In 1968, Life Magazine profiled Herman Kahn, one of the main figures that influenced the film Dr. Strangelove.

Life identified Kahn as part of a group of powerful individuals who “have access to future technology” and “official intelligence” that is not disclosed.

The article states that this group “…can commit a nation to social programs and military actions which have neither been fully explained nor publicly debated”.

Herman Kahn is known as one of the founding fathers of future studies. After working for the RAND Corporation, Kahn founded the Hudson Institute in 1961.

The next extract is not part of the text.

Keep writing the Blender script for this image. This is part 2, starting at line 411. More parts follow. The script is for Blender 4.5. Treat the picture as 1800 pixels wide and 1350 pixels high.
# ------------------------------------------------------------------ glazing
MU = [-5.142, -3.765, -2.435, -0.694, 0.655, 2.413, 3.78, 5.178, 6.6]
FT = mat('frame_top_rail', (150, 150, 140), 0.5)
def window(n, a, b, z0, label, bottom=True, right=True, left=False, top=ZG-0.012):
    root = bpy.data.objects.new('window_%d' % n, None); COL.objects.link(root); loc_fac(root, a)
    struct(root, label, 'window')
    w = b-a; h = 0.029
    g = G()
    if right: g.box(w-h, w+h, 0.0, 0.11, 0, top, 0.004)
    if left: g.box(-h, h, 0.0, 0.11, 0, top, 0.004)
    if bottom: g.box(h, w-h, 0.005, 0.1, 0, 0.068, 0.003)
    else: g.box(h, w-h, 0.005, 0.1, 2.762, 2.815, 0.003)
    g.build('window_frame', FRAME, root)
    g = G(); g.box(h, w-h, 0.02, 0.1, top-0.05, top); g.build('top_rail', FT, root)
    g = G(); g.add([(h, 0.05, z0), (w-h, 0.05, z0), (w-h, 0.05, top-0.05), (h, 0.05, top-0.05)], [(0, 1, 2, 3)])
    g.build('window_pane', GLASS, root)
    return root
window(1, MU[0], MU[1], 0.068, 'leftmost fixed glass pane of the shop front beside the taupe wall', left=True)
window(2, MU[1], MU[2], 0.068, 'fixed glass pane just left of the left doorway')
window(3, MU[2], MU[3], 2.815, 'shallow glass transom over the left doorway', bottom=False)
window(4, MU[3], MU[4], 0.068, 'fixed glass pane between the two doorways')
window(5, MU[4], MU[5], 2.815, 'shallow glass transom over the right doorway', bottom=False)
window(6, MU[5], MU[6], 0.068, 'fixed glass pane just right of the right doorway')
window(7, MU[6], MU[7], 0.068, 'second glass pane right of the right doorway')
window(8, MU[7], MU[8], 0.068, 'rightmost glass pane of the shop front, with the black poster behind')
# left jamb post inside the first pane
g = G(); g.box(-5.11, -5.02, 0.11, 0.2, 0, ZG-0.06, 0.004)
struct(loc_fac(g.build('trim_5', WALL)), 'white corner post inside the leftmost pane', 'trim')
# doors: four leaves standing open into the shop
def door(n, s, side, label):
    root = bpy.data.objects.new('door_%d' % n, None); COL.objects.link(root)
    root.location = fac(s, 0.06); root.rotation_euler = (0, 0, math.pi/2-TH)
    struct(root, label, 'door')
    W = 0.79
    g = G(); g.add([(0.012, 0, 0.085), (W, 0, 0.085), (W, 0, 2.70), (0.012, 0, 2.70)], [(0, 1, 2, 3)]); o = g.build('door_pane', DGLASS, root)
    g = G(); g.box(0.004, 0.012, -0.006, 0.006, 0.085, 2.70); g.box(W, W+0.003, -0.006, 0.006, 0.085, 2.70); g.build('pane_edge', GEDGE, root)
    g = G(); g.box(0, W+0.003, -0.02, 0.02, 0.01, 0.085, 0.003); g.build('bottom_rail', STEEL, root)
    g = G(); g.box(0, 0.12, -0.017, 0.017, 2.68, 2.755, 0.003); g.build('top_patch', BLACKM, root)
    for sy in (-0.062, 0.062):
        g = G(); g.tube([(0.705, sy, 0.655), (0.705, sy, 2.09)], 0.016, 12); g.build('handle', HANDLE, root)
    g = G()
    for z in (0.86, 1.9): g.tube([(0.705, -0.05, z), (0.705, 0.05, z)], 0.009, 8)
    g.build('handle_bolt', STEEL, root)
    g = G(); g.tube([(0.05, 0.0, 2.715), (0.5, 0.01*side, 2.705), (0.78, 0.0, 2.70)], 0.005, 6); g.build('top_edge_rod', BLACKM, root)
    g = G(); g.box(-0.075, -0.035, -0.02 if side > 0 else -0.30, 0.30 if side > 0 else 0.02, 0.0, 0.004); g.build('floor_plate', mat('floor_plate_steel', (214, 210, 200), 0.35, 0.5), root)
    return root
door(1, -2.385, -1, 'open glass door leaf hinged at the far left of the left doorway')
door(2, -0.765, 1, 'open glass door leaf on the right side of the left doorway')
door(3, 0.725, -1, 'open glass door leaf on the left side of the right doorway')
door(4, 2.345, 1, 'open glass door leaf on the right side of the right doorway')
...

Kahn is quoted in the Pentagon’s recently released Nuclear Operations doctrine, which promotes first strike options against Iran.

The December 6, 1968 edition of Life Magazine details Kahn’s career, and the larger implications of an unprecedented shift of power to unelected “action intellectuals.” As Life Magazine reports:

“…Herman Kahn has been a major figure in one of the most fascinating shifts of power in U.S. History: from identifiable public leaders to the ‘action intellectuals.’ As counselors to the decision-makers, men such as Kahn often have access to future technology (what is known, but not yet disclosed) and official intelligence (what is known, but not yet revealed, about the capacities and plans of other nations).

Thus, decisions – based on private knowledge, analyzed by private consultants and debated in private – can become public policy. This is a process of invisible power. At its extreme this influence can commit a nation to social programs and military actions which have neither been fully explained nor publicly debated. One day, as that power pervades and grows more sophisticated, it may so affect the course of government that any nation’s policies may be locked in, as if by automatic pilot, years before the men who are elected to govern ever take office.”

This structure still maintains influence over U.S. foreign policy, outside the oversight of the President.